» **Directions**: Copy out the data below from the line containing "Write a Blender" to the line containing "wd.node_tree.nodes['Background'].inputs[1].default_value = 0.66", both lines included, with all images left out.

» **Supplied material**:

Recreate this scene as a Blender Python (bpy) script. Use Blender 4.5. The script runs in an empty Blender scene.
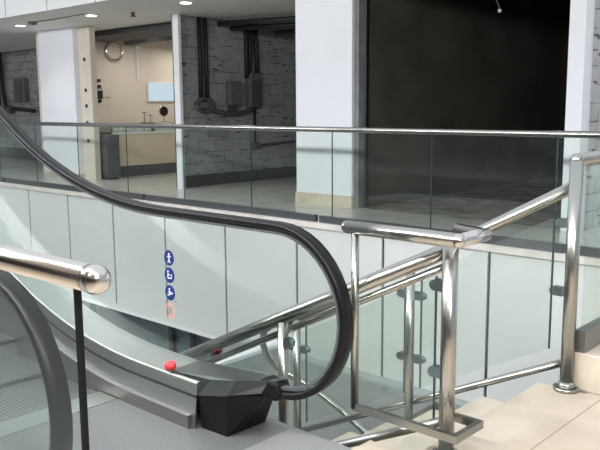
import bpy, bmesh, math, random
from mathutils import Vector, Matrix
random.seed(7)
C = bpy.context.scene.collection
V = Vector

# ------------------------------------------------------------------ materials
def nt(name):
    m = bpy.data.materials.new(name); m.use_nodes = True
    n = m.node_tree.nodes; n.clear()
    return m, n, m.node_tree.links

def pbr(name, col, rough=.5, metal=0., noise=0., nscale=8., bump=0., bscale=40., spec=.5, col2=None, stretch=None, coat=0., rvar=0.):
    m, n, l = nt(name)
    out = n.new('ShaderNodeOutputMaterial'); b = n.new('ShaderNodeBsdfPrincipled')
    l.new(b.outputs[0], out.inputs[0])
    b.inputs['Roughness'].default_value = rough; b.inputs['Metallic'].default_value = metal
    b.inputs['Specular IOR Level'].default_value = spec
    b.inputs['Coat Weight'].default_value = coat
    b.inputs['Base Color'].default_value = (*col, 1)
    tc = n.new('ShaderNodeTexCoord'); mp = n.new('ShaderNodeMapping'); l.new(tc.outputs['Object'], mp.inputs[0])
    if stretch: mp.inputs['Scale'].default_value = stretch
    if noise or col2 or rvar:
        t = n.new('ShaderNodeTexNoise'); t.inputs['Scale'].default_value = nscale; t.inputs['Detail'].default_value = 6
        l.new(mp.outputs[0], t.inputs['Vector'])
        if noise or col2:
            r = n.new('ShaderNodeValToRGB'); l.new(t.outputs['Fac'], r.inputs[0])
            c2 = col2 or tuple(max(0, c * (1 - noise)) for c in col)
            c1 = col if col2 else tuple(min(1, c * (1 + noise * .5)) for c in col)
            r.color_ramp.elements[0].position = .35; r.color_ramp.elements[0].color = (*c2, 1)
            r.color_ramp.elements[1].position = .65; r.color_ramp.elements[1].color = (*c1, 1)
            l.new(r.outputs[0], b.inputs['Base Color'])
        if rvar:
            q = n.new('ShaderNodeMapRange'); l.new(t.outputs['Fac'], q.inputs[0])
            q.inputs[3].default_value = max(.02, rough - rvar); q.inputs[4].default_value = rough + rvar
            l.new(q.outputs[0], b.inputs['Roughness'])
    if bump:
        t2 = n.new('ShaderNodeTexNoise'); t2.inputs['Scale'].default_value = bscale; l.new(mp.outputs[0], t2.inputs['Vector'])
        bp = n.new('ShaderNodeBump'); bp.inputs['Strength'].default_value = bump; l.new(t2.outputs['Fac'], bp.inputs['Height'])
        l.new(bp.outputs[0], b.inputs['Normal'])
    return m

def glassmat(name, tint, refl=(.9, .95, .93), base=.04, rough=.02, veil=0., veilcol=(.6, .65, .62)):
    """thin architectural glass: clear transmission plus a fresnel reflection and a pale painted-reflection film"""
    m, n, l = nt(name)
    out = n.new('ShaderNodeOutputMaterial')
    tr = n.new('ShaderNodeBsdfTransparent'); tr.inputs[0].default_value = (*tint, 1)
    gl = n.new('ShaderNodeBsdfGlossy'); gl.inputs[0].default_value = (*refl, 1); gl.inputs['Roughness'].default_value = rough
    df = n.new('ShaderNodeBsdfDiffuse'); df.inputs[0].default_value = (*veilcol, 1)  # pale diffuse layer painted in for light reflected by the glass
    ge = n.new('ShaderNodeNewGeometry'); dt = n.new('ShaderNodeVectorMath'); dt.operation = 'DOT_PRODUCT'
    l.new(ge.outputs['Normal'], dt.inputs[0]); l.new(ge.outputs['Incoming'], dt.inputs[1])
    def mth(op, a, b=None):
        q = n.new('ShaderNodeMath'); q.operation = op
        for i, v in enumerate((a, b)):
            if v is None: continue
            if isinstance(v, (int, float)): q.inputs[i].default_value = v
            else: l.new(v, q.inputs[i])
        return q.outputs[0]
    om = mth('SUBTRACT', 1.0, mth('ABSOLUTE', dt.outputs['Value']))      # Schlick reflection, the same from both sides
    ma = n.new('ShaderNodeMath'); ma.operation = 'MULTIPLY_ADD'; ma.inputs[1].default_value = .92; ma.inputs[2].default_value = .035 + base
    l.new(mth('POWER', om, 5.0), ma.inputs[0])
    m1 = n.new('ShaderNodeMixShader'); m1.inputs[0].default_value = veil; l.new(tr.outputs[0], m1.inputs[1]); l.new(df.outputs[0], m1.inputs[2])
    m2 = n.new('ShaderNodeMixShader'); l.new(ma.outputs[0], m2.inputs[0]); l.new(m1.outputs[0], m2.inputs[1]); l.new(gl.outputs[0], m2.inputs[2])
    l.new(m2.outputs[0], out.inputs[0])
    return m

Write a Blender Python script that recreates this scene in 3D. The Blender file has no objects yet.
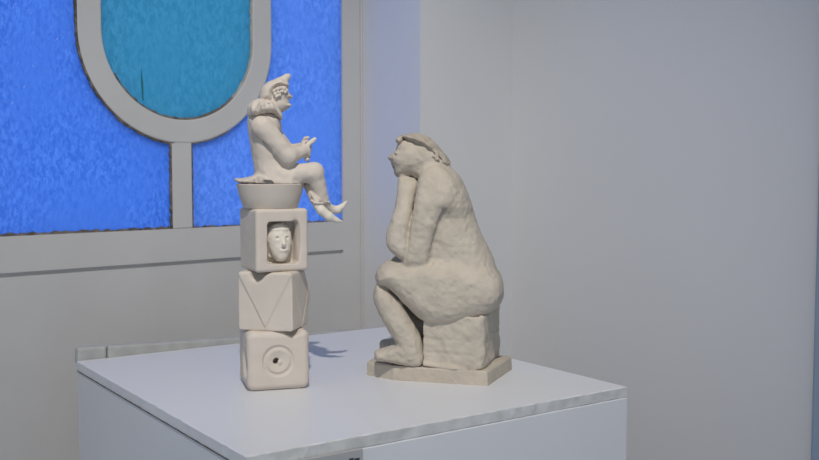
import bpy, bmesh, math, random
import numpy as np
from mathutils import Vector, Matrix, noise

random.seed(7)
C = bpy.context.scene
COL = C.collection
PI = math.pi

# ------------------------------------------------------------------ camera, world, light, exposure
W, H, FPX, CZ, TABLE = 819.0, 460.0, 976.0, 1.30, 1.05
PITCH = math.atan(63 / FPX)
cam_d = bpy.data.cameras.new('camera')
cam = bpy.data.objects.new('camera', cam_d)
COL.objects.link(cam)
cam.location = (0, 0, CZ)
cam.rotation_euler = (PI / 2 - PITCH, 0, 0)
cam_d.sensor_width = 36
cam_d.lens = FPX / W * 36
cam_d.clip_start = 0.02
cam_d.dof.use_dof = True
cam_d.dof.focus_distance = 1.12
cam_d.dof.aperture_fstop = 11
C.camera = cam

wd = bpy.data.worlds.new('world')
C.world = wd
wd.use_nodes = True
wd.node_tree.nodes['Background'].inputs[0].default_value = (0.70, 0.82, 1.0, 1)
wd.node_tree.nodes['Background'].inputs[1].default_value = 0.66


def lamp(name, kind, loc, target, energy, color, **kw):
    d = bpy.data.lights.new(name, kind)
    d.energy = energy
    d.color = color
    for k, v in kw.items():
        setattr(d, k, v)
    o = bpy.data.objects.new(name, d)
    COL.objects.link(o)
    o.location = loc
    o.rotation_euler = (Vector(target) - Vector(loc)).to_track_quat('-Z', 'Y').to_euler()
    return o


# gallery spot on the ceiling behind the camera, daylight outside the coloured glass
lamp('ceiling_spot', 'SPOT', (0.005, -0.20, 2.78), (-0.07, 1.28, 1.19), 114, (1.0, 0.945, 0.87),
     spot_size=math.radians(46), spot_blend=1.0, shadow_soft_size=0.02)
lamp('daylight', 'SUN', (-3, 5, 4), (-3 + 0.656, 5 - 0.755, 4 - 0.42), 2.15, (1.0, 1.0, 1.0), angle=math.radians(4))

C.view_settings.view_transform = 'Standard'
C.view_settings.look = 'None'
C.view_settings.exposure = 0.0
C.view_settings.gamma = 1.0
C.view_settings.use_curve_mapping = False


# ------------------------------------------------------------------ materials
def mat(name, col, rough=0.6, noise_amt=0.0, noise_scale=8.0, bump=0.0, bump_scale=60.0, spec=0.3, col2=None,
        spots=None):
    m = bpy.data.materials.new(name)
    m.use_nodes = True
    nt = m.node_tree
    b = nt.nodes['Principled BSDF']
    b.inputs['Base Color'].default_value = (*col, 1)
    b.inputs['Roughness'].default_value = rough
    b.inputs['Specular IOR Level'].default_value = spec
    tc = nt.nodes.new('ShaderNodeTexCoord')
    if noise_amt or col2:
        n = nt.nodes.new('ShaderNodeTexNoise')
        n.inputs['Scale'].default_value = noise_scale
        n.inputs['Detail'].default_value = 6
        nt.links.new(tc.outputs['Object'], n.inputs['Vector'])
        r = nt.nodes.new('ShaderNodeValToRGB')
        c2 = col2 or tuple(c * (1 - noise_amt) for c in col)
        r.color_ramp.elements[0].position = 0.32
        r.color_ramp.elements[1].position = 0.68
        r.color_ramp.elements[0].color = (*c2, 1)
        r.color_ramp.elements[1].color = (*col, 1)
        nt.links.new(n.outputs['Fac'], r.inputs['Fac'])
        out = r.outputs['Color']
        if spots:
            sc, lo, scol = spots
            n2 = nt.nodes.new('ShaderNodeTexNoise')
            n2.inputs['Scale'].default_value = sc
            n2.inputs['Detail'].default_value = 3
            nt.links.new(tc.outputs['Object'], n2.inputs['Vector'])
            r2 = nt.nodes.new('ShaderNodeValToRGB')
            r2.color_ramp.elements[0].position = lo
            r2.color_ramp.elements[1].position = lo + 0.06
            r2.color_ramp.elements[0].color = (0, 0, 0, 1)
            r2.color_ramp.elements[1].color = (0.7, 0.7, 0.7, 1)
            nt.links.new(n2.outputs['Fac'], r2.inputs['Fac'])
            mx = nt.nodes.new('ShaderNodeMixRGB')
            mx.inputs['Color2'].default_value = (*scol, 1)
            nt.links.new(r2.outputs['Color'], mx.inputs['Fac'])
            nt.links.new(out, mx.inputs['Color1'])
            out = mx.outputs['Color']
        nt.links.new(out, b.inputs['Base Color'])
    if bump:
        n3 = nt.nodes.new('ShaderNodeTexNoise')
        n3.inputs['Scale'].default_value = bump_scale
        n3.inputs['Detail'].default_value = 5
        nt.links.new(tc.outputs['Object'], n3.inputs['Vector'])
        bp = nt.nodes.new('ShaderNodeBump')
        bp.inputs['Strength'].default_value = bump
        bp.inputs['Distance'].default_value = 0.002
        nt.links.new(n3.outputs['Fac'], bp.inputs['Height'])
        nt.links.new(bp.outputs['Normal'], b.inputs['Normal'])
    return m


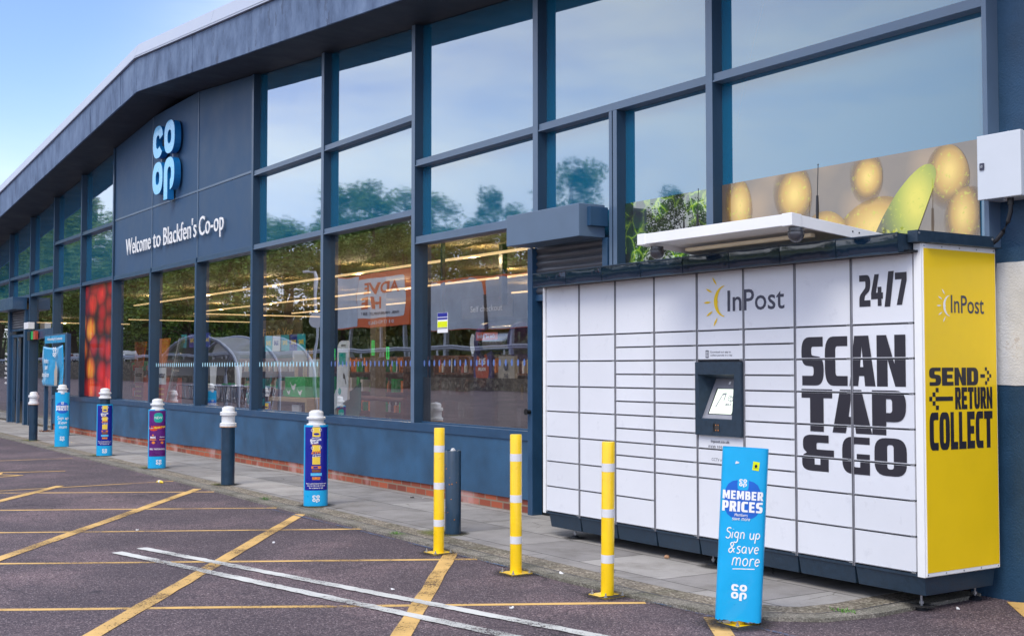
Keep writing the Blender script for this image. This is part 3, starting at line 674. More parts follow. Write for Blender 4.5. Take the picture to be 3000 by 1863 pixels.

» **The reply**:
Write a Blender Python script that recreates this scene in 3D. The Blender file has no objects yet.
import bpy, bmesh, math, random
import numpy as np
from mathutils import Vector, Matrix, noise

random.seed(7)
C = bpy.context.scene
COL = C.collection
PI = math.pi

# ------------------------------------------------------------------ camera, world, light, exposure
W, H, FPX, CZ, TABLE = 819.0, 460.0, 976.0, 1.30, 1.05
PITCH = math.atan(63 / FPX)
cam_d = bpy.data.cameras.new('camera')
cam = bpy.data.objects.new('camera', cam_d)
COL.objects.link(cam)
cam.location = (0, 0, CZ)
cam.rotation_euler = (PI / 2 - PITCH, 0, 0)
cam_d.sensor_width = 36
cam_d.lens = FPX / W * 36
cam_d.clip_start = 0.02
cam_d.dof.use_dof = True
cam_d.dof.focus_distance = 1.12
cam_d.dof.aperture_fstop = 11
C.camera = cam

wd = bpy.data.worlds.new('world')
C.world = wd
wd.use_nodes = True
wd.node_tree.nodes['Background'].inputs[0].default_value = (0.70, 0.82, 1.0, 1)
wd.node_tree.nodes['Background'].inputs[1].default_value = 0.66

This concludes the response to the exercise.